Catatan Kebijakan Bagi Pemerintah Lokal
Mau dibawa kemana konsep wisata storynomics di Yogyakarta—quo vadis wisata storynomics Yogyakarta? Model wisata baru ini sejatinya bukan hanya menjadi tanggung jawab pemerintah semata, tetapi berbagai kelompok yang secara sadar peduli terhadap pemajuan wisata dan kebudayaan di Yogyakarta. Namun, syarat utama yang perlu dipenuhi adalah perlunya first mover, dalam hal ini pemerintah, untuk menggerakkan komponen-komponen terkait untuk mengimplementasikan konsep ini ke depannya. Pertama, penguatan regulasi sangat penting sebagai dasar untuk pengambilan kebijakan berkonsep storynomics. Rencana Induk Pengembangan Pariwisata Daerah (RIPPARDA) telah diteken oleh Pemerintah Daerah (Pemda) Daerah Istimewa Yogyakarta sebagai suatu upaya sadar dan berkelanjutan pengembangan wisata di Yogyakarta. Selanjutnya, diperlukan aturan turunan yang bersifat bottom-up, yaitu adanya partisipasi aktif dari pelaku wisata di tingkat lokal terhadap pemahaman dan penerapan konsep storynomics ini. Model bottom-up memastikan bahwa storynomics tidak hanya menjadi konsep awang-awang pemerintah saja, tetapi juga turut dipahami oleh pelaku di tingkat mikro. Harmonisasi ini penting untuk menimbulkan kebijakan pariwisata yang inklusif di dalam pemerintahan.
Kedua, perlunya revitalisasi kawasan-kawasan strategis kota, khususnya di kawasan sumbu filosofis yang menjadi objek utama wisata storynomics Yogyakarta. Pemda Daerah Istimewa Yogyakarta patut diapresiasi untuk program revitalisasi ini. Dapat dilihat bahwa kebijakan pedestrian Malioboro sudah mulai diberlakukan awal November 2020, yakni memberikan ruang publik baru bagi masyarakat lebih mengenal Malioboro dari sisi yang berbeda. Selain itu, pengembangan kawasan Tugu Pal Putih Yogyakarta melalui perbaikan jalan, pembersihan kabel melintang, dan penambahan aksesoris di sekitar tugu kembali menguatkan eksistensi tugu sebagai awal permulaan dari sumbu filosofis Yogyakarta.
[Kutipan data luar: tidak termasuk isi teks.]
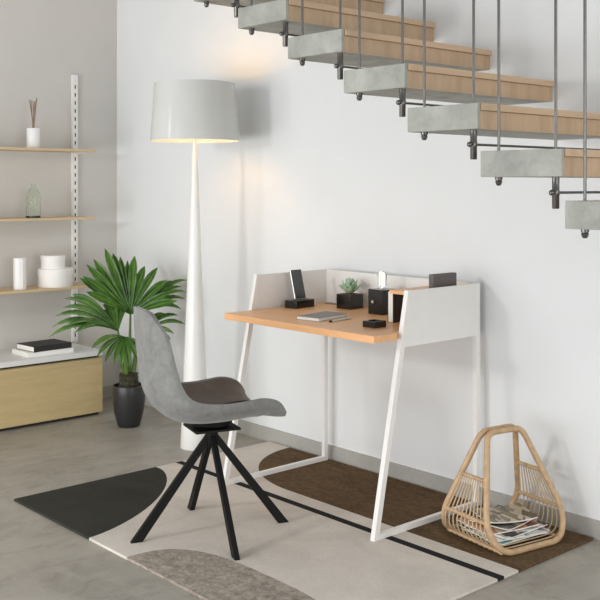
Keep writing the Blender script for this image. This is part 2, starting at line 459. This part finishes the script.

Pada akhirnya, hal ini menjadi permulaan baik bagi wisatawan belajar mengenai filosofi Yogyakarta melalui pariwisata. Perbaikan jalur pedestrian di daerah-daerah strategis lainnya pun menjadi instrumen pendukung yang turut memberikan branding baru atas wisata storynomics di Yogyakarta.
Dengan demikian, wisata storynomics Yogyakarta melalui atraksi berbasis nilai filosofis Yogyakarta akan senantiasa relevan di sepanjang waktu. Bukan hanya masalah pelestarian nilai budaya yang ada, tetapi juga cara-cara mengintegrasikannya ke dalam sebuah konsep yang berdampak pula secara ekonomi. Terobosan baru ini diharapkan membawa napas baru bagi wisata di Yogyakarta sehingga kejenuhan akan wisata yang monoton akan dapat diminimalisasi, sekaligus menguatkan citra Yogyakarta sebagai kota wisata budaya. Melalui wisata storynomics juga, wisatawan tak hanya mendapatkan pengalaman visual saja, tetapi pengalaman “batin” yang dapat dibawanya saat kembali ke asalnya masing-masing sehingga menjadikan Yogyakarta sebagai wisata yang membekas di hati para wisatawan.